« Nous étions trois dans la baraque : mon grand frère, ma grande soeur et moi, “el bint”, l’enfant, la fille, éternelle troisième personne du singulier. »
Une famille, une maison au milieu du désert israélien. La mère : une femme d’origine égyptienne qui parle un mélange d’arabe et de français et veut tenir sa « baraque » coûte que coûte. « L’enfant », qui n’a pas de prénom. Elle est cet être qui erre dans la baraque, dont la mère n’a peut-être jamais désiré l’existence. La Nonna – la grand-mère – l’aime et la couve comme sa propre fille. Presque trop. Surtout quand la mère part à l’aube pour aller faire le ménage dans de grandes maisons bourgeoises et ne revient que tard le soir. Il y a la soeur, Corinne, grande coquette qui se marie trop tôt et passe son temps perchée sur des talons aiguilles à ébaucher des projets farfelus. Le frère, Sammy, menuisier, qui déteste les beaux vêtements et aime boire des litres de coca. Et le père, Maurice, l’éternel absent, le révolutionnaire idéaliste, qui va et vient dans la famille comme une ombre.

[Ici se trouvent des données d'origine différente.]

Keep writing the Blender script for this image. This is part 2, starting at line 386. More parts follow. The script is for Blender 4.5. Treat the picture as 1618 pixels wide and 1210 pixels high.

Et « l’enfant » qui voit tout, se souvient et reconstruit pour nous le puzzle familial. Ronit Matalon nous offre avec Le bruit de nos pas un texte d’une sensibilité et d’une poésie inouïes sur une famille immigrée, démantelée. En décortiquant la structure familiale et la place centrale qu’y occupe la mère, elle interroge la fragilité du vivre ensemble, malgré l’amour et les liens du sang.